• _Dataset excerpt_:
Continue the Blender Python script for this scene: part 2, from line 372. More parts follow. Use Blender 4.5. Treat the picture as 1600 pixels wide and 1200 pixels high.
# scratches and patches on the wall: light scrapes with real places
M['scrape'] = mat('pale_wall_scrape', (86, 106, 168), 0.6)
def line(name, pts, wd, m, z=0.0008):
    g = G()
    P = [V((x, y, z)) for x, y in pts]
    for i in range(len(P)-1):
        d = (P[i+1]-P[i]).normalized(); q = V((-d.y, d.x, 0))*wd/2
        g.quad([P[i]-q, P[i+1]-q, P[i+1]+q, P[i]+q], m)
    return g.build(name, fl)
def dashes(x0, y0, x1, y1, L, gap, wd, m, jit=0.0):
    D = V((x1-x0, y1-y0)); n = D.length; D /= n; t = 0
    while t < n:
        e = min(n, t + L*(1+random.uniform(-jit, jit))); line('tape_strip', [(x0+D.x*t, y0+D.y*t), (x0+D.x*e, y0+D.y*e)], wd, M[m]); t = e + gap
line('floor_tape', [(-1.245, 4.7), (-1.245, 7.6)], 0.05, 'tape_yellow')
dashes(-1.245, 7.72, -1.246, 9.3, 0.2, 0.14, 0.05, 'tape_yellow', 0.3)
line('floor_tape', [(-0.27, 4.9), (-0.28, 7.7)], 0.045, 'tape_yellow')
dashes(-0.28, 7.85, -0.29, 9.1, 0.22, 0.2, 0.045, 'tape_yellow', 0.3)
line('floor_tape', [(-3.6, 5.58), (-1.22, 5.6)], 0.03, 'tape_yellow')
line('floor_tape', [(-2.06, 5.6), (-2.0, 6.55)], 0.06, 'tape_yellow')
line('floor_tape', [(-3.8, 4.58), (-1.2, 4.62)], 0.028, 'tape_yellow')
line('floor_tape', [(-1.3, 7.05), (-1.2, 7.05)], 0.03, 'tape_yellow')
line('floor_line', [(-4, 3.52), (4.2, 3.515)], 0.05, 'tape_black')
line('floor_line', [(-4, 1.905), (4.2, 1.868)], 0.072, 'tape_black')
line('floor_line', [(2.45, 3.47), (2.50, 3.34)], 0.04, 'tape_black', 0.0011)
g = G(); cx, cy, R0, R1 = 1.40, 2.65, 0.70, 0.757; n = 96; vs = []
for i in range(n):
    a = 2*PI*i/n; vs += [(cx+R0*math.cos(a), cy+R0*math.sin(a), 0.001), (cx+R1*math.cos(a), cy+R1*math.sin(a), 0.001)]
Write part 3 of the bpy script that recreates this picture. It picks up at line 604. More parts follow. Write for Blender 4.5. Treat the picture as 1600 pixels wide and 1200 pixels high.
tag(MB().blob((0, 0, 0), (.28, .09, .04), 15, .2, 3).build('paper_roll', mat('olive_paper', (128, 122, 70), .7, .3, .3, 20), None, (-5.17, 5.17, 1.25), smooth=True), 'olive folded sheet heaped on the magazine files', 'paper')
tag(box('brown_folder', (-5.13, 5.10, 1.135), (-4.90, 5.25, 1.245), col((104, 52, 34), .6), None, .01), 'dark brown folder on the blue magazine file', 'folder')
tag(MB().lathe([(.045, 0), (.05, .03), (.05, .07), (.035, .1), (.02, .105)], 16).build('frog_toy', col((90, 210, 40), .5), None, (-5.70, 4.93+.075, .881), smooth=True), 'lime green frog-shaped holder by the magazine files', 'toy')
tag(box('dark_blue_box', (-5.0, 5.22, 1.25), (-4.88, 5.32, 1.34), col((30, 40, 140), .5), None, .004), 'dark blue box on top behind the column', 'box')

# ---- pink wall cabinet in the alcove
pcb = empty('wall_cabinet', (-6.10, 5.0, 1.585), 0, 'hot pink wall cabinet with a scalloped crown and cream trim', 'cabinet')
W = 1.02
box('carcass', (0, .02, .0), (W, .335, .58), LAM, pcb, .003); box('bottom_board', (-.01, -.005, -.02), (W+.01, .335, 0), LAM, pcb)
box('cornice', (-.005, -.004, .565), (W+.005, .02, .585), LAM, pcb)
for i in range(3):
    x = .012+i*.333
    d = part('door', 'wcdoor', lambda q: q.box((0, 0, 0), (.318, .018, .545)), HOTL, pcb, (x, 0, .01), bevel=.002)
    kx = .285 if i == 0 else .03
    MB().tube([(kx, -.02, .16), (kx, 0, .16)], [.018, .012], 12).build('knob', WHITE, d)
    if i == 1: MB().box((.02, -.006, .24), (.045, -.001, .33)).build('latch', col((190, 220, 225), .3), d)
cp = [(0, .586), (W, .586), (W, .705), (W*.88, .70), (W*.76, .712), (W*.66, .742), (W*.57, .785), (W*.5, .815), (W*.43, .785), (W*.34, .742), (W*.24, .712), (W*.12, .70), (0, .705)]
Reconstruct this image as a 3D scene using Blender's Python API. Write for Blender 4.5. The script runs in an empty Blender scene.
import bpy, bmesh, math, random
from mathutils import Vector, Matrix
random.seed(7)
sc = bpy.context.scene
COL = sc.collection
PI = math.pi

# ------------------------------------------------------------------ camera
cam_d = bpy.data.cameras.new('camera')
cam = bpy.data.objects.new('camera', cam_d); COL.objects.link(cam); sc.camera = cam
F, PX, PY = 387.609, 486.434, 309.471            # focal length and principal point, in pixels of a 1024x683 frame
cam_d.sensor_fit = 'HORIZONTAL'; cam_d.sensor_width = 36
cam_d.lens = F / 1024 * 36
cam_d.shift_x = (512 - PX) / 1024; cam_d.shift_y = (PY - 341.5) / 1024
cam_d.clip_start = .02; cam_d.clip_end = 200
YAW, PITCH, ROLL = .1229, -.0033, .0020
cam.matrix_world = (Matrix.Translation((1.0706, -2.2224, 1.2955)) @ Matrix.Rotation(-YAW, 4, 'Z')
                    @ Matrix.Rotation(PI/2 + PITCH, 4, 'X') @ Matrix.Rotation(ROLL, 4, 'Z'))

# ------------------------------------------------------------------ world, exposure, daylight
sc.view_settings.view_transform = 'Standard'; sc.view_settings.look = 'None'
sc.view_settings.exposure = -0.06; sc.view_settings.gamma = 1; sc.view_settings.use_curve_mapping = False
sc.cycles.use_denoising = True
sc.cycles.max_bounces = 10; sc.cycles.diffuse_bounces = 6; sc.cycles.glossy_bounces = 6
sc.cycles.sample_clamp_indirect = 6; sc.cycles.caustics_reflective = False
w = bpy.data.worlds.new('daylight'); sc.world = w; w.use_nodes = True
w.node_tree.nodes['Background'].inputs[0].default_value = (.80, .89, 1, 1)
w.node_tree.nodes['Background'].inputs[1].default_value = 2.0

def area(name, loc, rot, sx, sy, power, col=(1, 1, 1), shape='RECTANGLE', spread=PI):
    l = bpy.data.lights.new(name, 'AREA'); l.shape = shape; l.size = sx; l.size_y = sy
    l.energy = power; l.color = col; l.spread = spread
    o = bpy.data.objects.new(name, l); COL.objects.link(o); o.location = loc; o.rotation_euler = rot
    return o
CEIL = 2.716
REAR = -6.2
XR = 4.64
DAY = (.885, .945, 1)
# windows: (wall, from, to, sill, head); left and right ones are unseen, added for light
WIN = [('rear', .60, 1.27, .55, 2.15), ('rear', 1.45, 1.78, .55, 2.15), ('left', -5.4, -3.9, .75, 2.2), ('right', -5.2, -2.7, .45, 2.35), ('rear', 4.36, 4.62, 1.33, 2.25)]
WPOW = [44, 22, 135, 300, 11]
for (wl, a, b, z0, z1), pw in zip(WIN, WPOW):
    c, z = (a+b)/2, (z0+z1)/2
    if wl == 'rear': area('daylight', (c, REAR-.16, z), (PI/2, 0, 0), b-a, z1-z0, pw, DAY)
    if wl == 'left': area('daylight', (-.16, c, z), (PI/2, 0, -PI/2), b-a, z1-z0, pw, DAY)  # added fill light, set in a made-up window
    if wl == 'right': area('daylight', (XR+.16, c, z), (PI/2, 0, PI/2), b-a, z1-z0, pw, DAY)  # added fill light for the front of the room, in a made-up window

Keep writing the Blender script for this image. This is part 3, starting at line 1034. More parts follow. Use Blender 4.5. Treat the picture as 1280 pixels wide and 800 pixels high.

• _DESCRIPTION OF THE TASK_: Set down, exactly and alone, the run of lines from the line that has "Reconstruct this image" to the line that has "w.node_tree.nodes['Background'].inputs[1].default_value = 2.0".

• _COMPLETED TASK_:
Reconstruct this image as a 3D scene using Blender's Python API. Write for Blender 4.5. The script runs in an empty Blender scene.
import bpy, bmesh, math, random
from mathutils import Vector, Matrix
random.seed(7)
sc = bpy.context.scene
COL = sc.collection
PI = math.pi

# ------------------------------------------------------------------ camera
cam_d = bpy.data.cameras.new('camera')
cam = bpy.data.objects.new('camera', cam_d); COL.objects.link(cam); sc.camera = cam
F, PX, PY = 387.609, 486.434, 309.471            # focal length and principal point, in pixels of a 1024x683 frame
cam_d.sensor_fit = 'HORIZONTAL'; cam_d.sensor_width = 36
cam_d.lens = F / 1024 * 36
cam_d.shift_x = (512 - PX) / 1024; cam_d.shift_y = (PY - 341.5) / 1024
cam_d.clip_start = .02; cam_d.clip_end = 200
YAW, PITCH, ROLL = .1229, -.0033, .0020
cam.matrix_world = (Matrix.Translation((1.0706, -2.2224, 1.2955)) @ Matrix.Rotation(-YAW, 4, 'Z')
                    @ Matrix.Rotation(PI/2 + PITCH, 4, 'X') @ Matrix.Rotation(ROLL, 4, 'Z'))

# ------------------------------------------------------------------ world, exposure, daylight
sc.view_settings.view_transform = 'Standard'; sc.view_settings.look = 'None'
sc.view_settings.exposure = -0.06; sc.view_settings.gamma = 1; sc.view_settings.use_curve_mapping = False
sc.cycles.use_denoising = True
sc.cycles.max_bounces = 10; sc.cycles.diffuse_bounces = 6; sc.cycles.glossy_bounces = 6
sc.cycles.sample_clamp_indirect = 6; sc.cycles.caustics_reflective = False
w = bpy.data.worlds.new('daylight'); sc.world = w; w.use_nodes = True
w.node_tree.nodes['Background'].inputs[0].default_value = (.80, .89, 1, 1)
w.node_tree.nodes['Background'].inputs[1].default_value = 2.0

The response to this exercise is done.